⟨

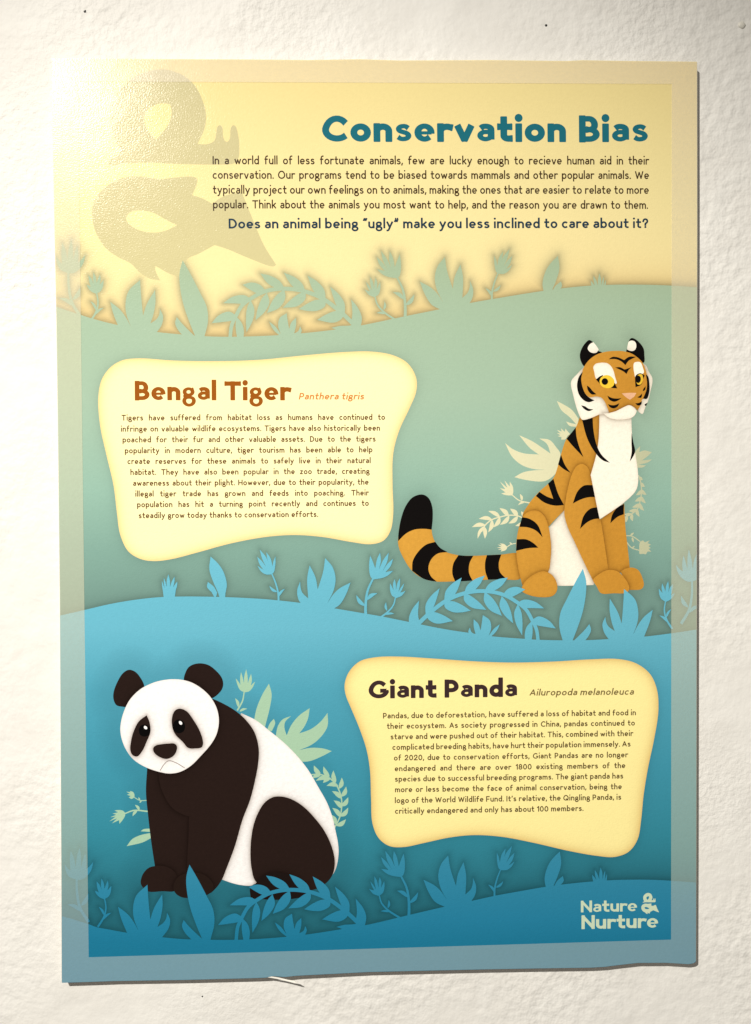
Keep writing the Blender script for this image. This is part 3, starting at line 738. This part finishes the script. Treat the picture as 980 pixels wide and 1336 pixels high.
def panda_pieces():
    I, J, H, Gp = PI_, PJ, PH, PG
    return [
     ('back', S(Gp([(230,362,c_),(330,410),(420,480),(520,562),(600,642),(680,742),(750,860),(812,972),(850,1080)]) + J([(866,380),(882,460),(886,540),(862,650),(800,730,c_),(500,760,c_),(322,738),(300,749),(240,747),(180,735),(100,708,c_),(60,500,c_),(150,100,c_)])), PW, 1),
     ('hind_leg', S(J([(490,149),(560,164),(640,210),(720,288),(790,380),(838,480),(860,575),(852,660),(815,720),(740,770),(600,790),(400,760),(328,720),(302,640),(293,520),(308,370),(340,270),(388,192),(440,156)])), PB_, 1),
     ('foot', S(B([(252,305),(275,288),(312,245),(380,214),(470,224),(540,262),(600,330),(560,355),(430,373),(255,365,c_)])), const((26, 18, 16)), 1),
     ('leg', S(H([(320,10,c_),(310,200),(328,400),(352,600),(382,800,c_),(540,930),(650,930,c_),(690,398),(560,200),(440,10,c_)])), PB_, 1),
     ('paw', S(H([(380,795),(330,810),(285,860),(268,930),(290,970),(330,998),(440,996),(545,990),(562,900),(545,850),(500,812),(440,793)])), PB_, 1),
     ('torso', S(Gp([(-30,240,c_),(30,262),(100,293),(190,345),(262,408),(320,490),(348,590),(348,680),(328,800),(290,950),(240,1080)]) + J([(190,480),(130,640),(100,712),(50,778),(0,812)]) + H([(760,1035),(680,1040,c_),(650,900),(640,800),(650,560),(655,398,c_),(600,380),(520,330),(450,220),(420,130),(410,20,c_)])), PB_, 1),
     ('paw', S(H([(545,1010),(530,960),(560,890),(620,855),(690,845),(770,862),(825,905),(850,955),(840,1000),(790,1022),(700,1045),(600,1045)])), const((35, 24, 20)), 1),
     ('ear', S(I([(318,260),(280,170),(245,138),(205,130),(165,155),(125,220),(100,290),(100,340),(120,380),(160,391),(210,390)])), PB_, 0),
     ('ear', S(I([(603,215),(610,150),(640,105),(700,84),(770,94),(830,138),(870,190),(878,240),(858,285),(780,335)])), PB_, 0),
     ('head', S(I([(540,196),(640,214),(720,258),(790,325),(835,410),(848,500),(830,590),(790,660),(720,740),(650,810),(570,855),(500,866),(440,858),(330,822),(240,765),(185,690),(155,610),(148,540),(165,450),(210,350),(280,275),(350,234),(430,207)])), PW, 1),
     ('eye_patch', S(I([(335,452,c_),(355,500),(362,570),(335,640),(305,705),(268,745),(235,735),(219,700),(225,630),(245,560),(280,495)])), PB_, 1),
     ('eye_patch', S(I([(570,405),(620,425),(670,490),(715,570),(736,650),(725,680),(680,688),(630,684),(590,640),(540,590),(518,540),(515,470),(535,420)])), PB_, 1),
     ('eye', S(I([(320,518),(350,530),(360,560),(350,592),(320,604),(290,592),(280,560),(292,528)])), const((6, 5, 6)), 0),
     ('eye', S(I([(565,482),(598,500),(608,535),(595,568),(560,580),(530,562),(520,525),(535,494)])), const((6, 5, 6)), 0),
     ('eye_glint', S(I([(318,528),(334,532),(339,548),(329,552),(316,542)])), PW, 0),
     ('eye_glint', S(I([(566,494),(580,496),(588,512),(578,520),(566,510)])), PW, 0),
     ('nose', S(I([(430,659),(490,653),(530,653),(548,668),(550,695),(528,738),(480,762),(430,750),(388,717),(382,685),(398,668)])), PB_, 1),
     ('mouth', stem(I([(430,845),(462,797),(492,775),(540,788),(605,826)]), 6 / 5.444), const((168, 160, 158)), 0),
    ]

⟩

[What to produce] What is needed is an exact reproduction of the data, pictures excluded.

[Complete response]
Keep writing the Blender script for this image. This is part 3, starting at line 738. This part finishes the script. Treat the picture as 980 pixels wide and 1336 pixels high.
def panda_pieces():
    I, J, H, Gp = PI_, PJ, PH, PG
    return [
     ('back', S(Gp([(230,362,c_),(330,410),(420,480),(520,562),(600,642),(680,742),(750,860),(812,972),(850,1080)]) + J([(866,380),(882,460),(886,540),(862,650),(800,730,c_),(500,760,c_),(322,738),(300,749),(240,747),(180,735),(100,708,c_),(60,500,c_),(150,100,c_)])), PW, 1),
     ('hind_leg', S(J([(490,149),(560,164),(640,210),(720,288),(790,380),(838,480),(860,575),(852,660),(815,720),(740,770),(600,790),(400,760),(328,720),(302,640),(293,520),(308,370),(340,270),(388,192),(440,156)])), PB_, 1),
     ('foot', S(B([(252,305),(275,288),(312,245),(380,214),(470,224),(540,262),(600,330),(560,355),(430,373),(255,365,c_)])), const((26, 18, 16)), 1),
     ('leg', S(H([(320,10,c_),(310,200),(328,400),(352,600),(382,800,c_),(540,930),(650,930,c_),(690,398),(560,200),(440,10,c_)])), PB_, 1),
     ('paw', S(H([(380,795),(330,810),(285,860),(268,930),(290,970),(330,998),(440,996),(545,990),(562,900),(545,850),(500,812),(440,793)])), PB_, 1),
     ('torso', S(Gp([(-30,240,c_),(30,262),(100,293),(190,345),(262,408),(320,490),(348,590),(348,680),(328,800),(290,950),(240,1080)]) + J([(190,480),(130,640),(100,712),(50,778),(0,812)]) + H([(760,1035),(680,1040,c_),(650,900),(640,800),(650,560),(655,398,c_),(600,380),(520,330),(450,220),(420,130),(410,20,c_)])), PB_, 1),
     ('paw', S(H([(545,1010),(530,960),(560,890),(620,855),(690,845),(770,862),(825,905),(850,955),(840,1000),(790,1022),(700,1045),(600,1045)])), const((35, 24, 20)), 1),
     ('ear', S(I([(318,260),(280,170),(245,138),(205,130),(165,155),(125,220),(100,290),(100,340),(120,380),(160,391),(210,390)])), PB_, 0),
     ('ear', S(I([(603,215),(610,150),(640,105),(700,84),(770,94),(830,138),(870,190),(878,240),(858,285),(780,335)])), PB_, 0),
     ('head', S(I([(540,196),(640,214),(720,258),(790,325),(835,410),(848,500),(830,590),(790,660),(720,740),(650,810),(570,855),(500,866),(440,858),(330,822),(240,765),(185,690),(155,610),(148,540),(165,450),(210,350),(280,275),(350,234),(430,207)])), PW, 1),
     ('eye_patch', S(I([(335,452,c_),(355,500),(362,570),(335,640),(305,705),(268,745),(235,735),(219,700),(225,630),(245,560),(280,495)])), PB_, 1),
     ('eye_patch', S(I([(570,405),(620,425),(670,490),(715,570),(736,650),(725,680),(680,688),(630,684),(590,640),(540,590),(518,540),(515,470),(535,420)])), PB_, 1),
     ('eye', S(I([(320,518),(350,530),(360,560),(350,592),(320,604),(290,592),(280,560),(292,528)])), const((6, 5, 6)), 0),
     ('eye', S(I([(565,482),(598,500),(608,535),(595,568),(560,580),(530,562),(520,525),(535,494)])), const((6, 5, 6)), 0),
     ('eye_glint', S(I([(318,528),(334,532),(339,548),(329,552),(316,542)])), PW, 0),
     ('eye_glint', S(I([(566,494),(580,496),(588,512),(578,520),(566,510)])), PW, 0),
     ('nose', S(I([(430,659),(490,653),(530,653),(548,668),(550,695),(528,738),(480,762),(430,750),(388,717),(382,685),(398,668)])), PB_, 1),
     ('mouth', stem(I([(430,845),(462,797),(492,775),(540,788),(605,826)]), 6 / 5.444), const((168, 160, 158)), 0),
    ]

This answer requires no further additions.